Unfortunately, the fights are usually employed to deride traditional rulers many of whom often became pawns as they hardly played the role of impartial fathers. No one really saw the rationale for the installation of an Olubadan in almost every street of Ibadan by former governor Ajimobi of Oyo state. What he succeeded in doing was to present an opportunity for the traditional institutions to be ridiculed. In Ogun state, we hear the immediate past administration similarly created 75 Obas. Only last week, over 100 monarchs in Imo state openly called on the state governor, Emeka Ihedioha, to without further delay, dissolve the traditional ruler’s council headed by Eze Samuel Ohiri. Their argument was that the previous council headed by Eze Cletus Ilomuanya, was illegally dissolved by former governor Okorocha whom they also want probed for sundry misdemeanours. Unknown to the monarchs and other citizens who are dancing to the dogfight music, the main victim is the development of their state.

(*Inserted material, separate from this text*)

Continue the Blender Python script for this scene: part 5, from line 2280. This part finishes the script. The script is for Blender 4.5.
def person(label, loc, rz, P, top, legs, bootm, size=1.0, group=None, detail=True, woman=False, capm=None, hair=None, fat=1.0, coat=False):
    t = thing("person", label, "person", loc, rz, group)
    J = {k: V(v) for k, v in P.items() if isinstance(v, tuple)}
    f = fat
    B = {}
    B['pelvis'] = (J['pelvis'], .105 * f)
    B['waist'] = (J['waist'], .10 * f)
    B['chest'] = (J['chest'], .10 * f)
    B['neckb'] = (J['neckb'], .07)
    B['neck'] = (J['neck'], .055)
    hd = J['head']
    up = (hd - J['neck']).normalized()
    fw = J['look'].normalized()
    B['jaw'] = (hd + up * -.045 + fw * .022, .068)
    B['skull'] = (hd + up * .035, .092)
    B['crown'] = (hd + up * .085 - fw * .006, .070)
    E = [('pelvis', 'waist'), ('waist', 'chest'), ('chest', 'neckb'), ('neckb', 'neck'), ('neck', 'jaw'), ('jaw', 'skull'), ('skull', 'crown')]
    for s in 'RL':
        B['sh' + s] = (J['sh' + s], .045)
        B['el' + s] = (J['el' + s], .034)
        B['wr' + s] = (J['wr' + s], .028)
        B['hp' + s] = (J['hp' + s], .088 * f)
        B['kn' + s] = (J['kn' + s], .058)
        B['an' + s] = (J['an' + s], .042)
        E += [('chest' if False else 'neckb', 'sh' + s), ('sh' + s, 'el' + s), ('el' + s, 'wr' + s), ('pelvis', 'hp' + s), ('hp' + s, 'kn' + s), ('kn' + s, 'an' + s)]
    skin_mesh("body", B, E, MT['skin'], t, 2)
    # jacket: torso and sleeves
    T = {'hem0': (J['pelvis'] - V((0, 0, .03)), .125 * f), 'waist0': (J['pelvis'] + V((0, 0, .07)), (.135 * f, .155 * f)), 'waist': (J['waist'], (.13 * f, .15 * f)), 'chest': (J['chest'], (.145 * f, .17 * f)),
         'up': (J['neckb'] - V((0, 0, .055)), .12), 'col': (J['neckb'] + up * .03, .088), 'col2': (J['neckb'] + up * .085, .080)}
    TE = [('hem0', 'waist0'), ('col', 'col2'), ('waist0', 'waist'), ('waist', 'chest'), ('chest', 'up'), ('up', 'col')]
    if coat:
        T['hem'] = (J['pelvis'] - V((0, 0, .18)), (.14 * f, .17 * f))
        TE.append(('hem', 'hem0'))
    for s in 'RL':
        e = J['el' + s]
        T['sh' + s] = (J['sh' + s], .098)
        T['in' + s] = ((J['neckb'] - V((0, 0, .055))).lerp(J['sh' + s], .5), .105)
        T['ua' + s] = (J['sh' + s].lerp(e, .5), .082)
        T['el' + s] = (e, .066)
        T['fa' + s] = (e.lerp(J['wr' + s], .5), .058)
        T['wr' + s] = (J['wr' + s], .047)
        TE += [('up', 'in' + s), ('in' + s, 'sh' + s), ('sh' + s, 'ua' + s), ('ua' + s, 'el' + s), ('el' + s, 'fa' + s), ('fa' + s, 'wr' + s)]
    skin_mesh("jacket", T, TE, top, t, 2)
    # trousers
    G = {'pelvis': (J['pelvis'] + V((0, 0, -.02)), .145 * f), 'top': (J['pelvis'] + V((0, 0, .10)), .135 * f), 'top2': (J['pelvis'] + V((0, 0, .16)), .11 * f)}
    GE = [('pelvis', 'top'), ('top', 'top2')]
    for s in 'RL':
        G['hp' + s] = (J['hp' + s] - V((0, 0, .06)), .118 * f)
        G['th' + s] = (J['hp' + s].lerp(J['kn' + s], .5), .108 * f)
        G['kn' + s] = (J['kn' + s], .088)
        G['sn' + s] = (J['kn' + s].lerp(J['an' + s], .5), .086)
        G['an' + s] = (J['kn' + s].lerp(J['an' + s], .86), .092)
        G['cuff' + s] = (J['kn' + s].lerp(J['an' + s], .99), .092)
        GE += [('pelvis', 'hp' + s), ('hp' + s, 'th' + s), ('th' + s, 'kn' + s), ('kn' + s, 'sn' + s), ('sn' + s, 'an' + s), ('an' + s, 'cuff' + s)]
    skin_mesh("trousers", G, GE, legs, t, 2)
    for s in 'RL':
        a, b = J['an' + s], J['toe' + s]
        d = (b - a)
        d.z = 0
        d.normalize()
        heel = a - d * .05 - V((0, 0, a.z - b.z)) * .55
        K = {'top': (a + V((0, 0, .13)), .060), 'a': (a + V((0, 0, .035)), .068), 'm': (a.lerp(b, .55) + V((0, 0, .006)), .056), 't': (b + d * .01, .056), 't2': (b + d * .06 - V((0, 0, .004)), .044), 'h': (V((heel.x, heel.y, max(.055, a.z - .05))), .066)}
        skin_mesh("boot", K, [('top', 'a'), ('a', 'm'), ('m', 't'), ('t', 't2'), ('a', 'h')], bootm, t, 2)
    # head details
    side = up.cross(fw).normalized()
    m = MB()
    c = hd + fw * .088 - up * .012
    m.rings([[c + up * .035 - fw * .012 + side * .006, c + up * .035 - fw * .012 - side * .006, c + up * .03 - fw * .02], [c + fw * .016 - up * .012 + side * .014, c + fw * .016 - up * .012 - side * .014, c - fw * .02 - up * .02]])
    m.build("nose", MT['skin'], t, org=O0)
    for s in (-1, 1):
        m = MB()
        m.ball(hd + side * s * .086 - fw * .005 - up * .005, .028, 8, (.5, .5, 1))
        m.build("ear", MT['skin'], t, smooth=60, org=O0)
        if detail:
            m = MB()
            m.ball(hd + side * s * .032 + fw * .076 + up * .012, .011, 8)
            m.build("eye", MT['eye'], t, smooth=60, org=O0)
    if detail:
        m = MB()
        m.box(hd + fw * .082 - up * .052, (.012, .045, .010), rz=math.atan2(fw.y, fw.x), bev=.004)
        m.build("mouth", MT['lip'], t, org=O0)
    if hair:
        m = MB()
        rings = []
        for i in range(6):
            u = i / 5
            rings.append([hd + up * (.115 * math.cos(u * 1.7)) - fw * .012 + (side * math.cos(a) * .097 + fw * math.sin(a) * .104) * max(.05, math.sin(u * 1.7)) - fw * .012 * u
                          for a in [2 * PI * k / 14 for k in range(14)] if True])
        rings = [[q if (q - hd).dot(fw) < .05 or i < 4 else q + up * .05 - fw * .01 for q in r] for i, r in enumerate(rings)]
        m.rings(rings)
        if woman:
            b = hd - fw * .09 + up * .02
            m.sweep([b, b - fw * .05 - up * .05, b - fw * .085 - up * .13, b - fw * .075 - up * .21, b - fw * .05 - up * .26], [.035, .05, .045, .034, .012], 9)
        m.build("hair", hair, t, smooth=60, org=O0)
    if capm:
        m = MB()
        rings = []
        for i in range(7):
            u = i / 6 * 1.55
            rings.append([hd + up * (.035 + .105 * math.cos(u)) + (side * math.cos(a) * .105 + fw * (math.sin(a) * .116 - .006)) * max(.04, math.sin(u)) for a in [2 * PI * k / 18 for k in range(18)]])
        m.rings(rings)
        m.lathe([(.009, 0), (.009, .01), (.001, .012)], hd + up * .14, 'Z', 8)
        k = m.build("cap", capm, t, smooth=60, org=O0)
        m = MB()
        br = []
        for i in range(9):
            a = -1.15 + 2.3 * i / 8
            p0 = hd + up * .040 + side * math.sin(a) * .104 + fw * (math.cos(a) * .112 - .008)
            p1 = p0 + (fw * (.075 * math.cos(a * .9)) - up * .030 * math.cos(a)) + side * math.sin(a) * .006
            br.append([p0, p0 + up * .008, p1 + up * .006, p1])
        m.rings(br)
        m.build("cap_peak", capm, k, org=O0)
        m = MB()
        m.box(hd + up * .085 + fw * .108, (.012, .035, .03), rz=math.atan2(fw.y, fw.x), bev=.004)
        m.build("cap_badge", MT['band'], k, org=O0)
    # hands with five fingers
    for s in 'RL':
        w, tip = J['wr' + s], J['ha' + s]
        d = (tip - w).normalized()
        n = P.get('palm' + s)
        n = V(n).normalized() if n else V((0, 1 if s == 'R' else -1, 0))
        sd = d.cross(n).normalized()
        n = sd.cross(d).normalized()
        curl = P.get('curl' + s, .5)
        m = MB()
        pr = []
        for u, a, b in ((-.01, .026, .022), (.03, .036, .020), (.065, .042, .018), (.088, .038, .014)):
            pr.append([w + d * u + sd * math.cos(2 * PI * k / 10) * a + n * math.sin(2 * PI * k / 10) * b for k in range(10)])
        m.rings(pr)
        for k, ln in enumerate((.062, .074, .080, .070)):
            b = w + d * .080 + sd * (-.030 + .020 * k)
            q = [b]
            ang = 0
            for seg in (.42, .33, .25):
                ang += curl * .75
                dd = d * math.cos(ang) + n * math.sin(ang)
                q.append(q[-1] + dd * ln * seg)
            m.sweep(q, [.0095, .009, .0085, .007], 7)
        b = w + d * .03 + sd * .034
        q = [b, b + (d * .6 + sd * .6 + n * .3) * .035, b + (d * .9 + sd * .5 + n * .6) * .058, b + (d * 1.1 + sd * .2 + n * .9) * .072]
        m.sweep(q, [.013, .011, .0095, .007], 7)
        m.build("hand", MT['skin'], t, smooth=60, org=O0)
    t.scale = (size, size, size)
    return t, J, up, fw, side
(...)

Considering that no Nigerian can benefit from the blame-game and unnecessary politicization of governance, it is time, since elections are over, to insist that our leaders should face societal development squarely.  While there is nothing wrong in making former governors account for their stewardship, that should be left to the relevant agencies without making it the main goal of governance. In this regard, we agree with those who think the main task Governor Babajide Sanwo-Olu of Lagos State should be concerned with at this point in time, is the emergence of Lagos as Africa’s “own Dubai.” The economy and status of Lagos can make that happen. An end to floods in some states such as Edo should be tackled just as governors in states like Gombe that have never had water should make that a priority to improve the living standards of the people.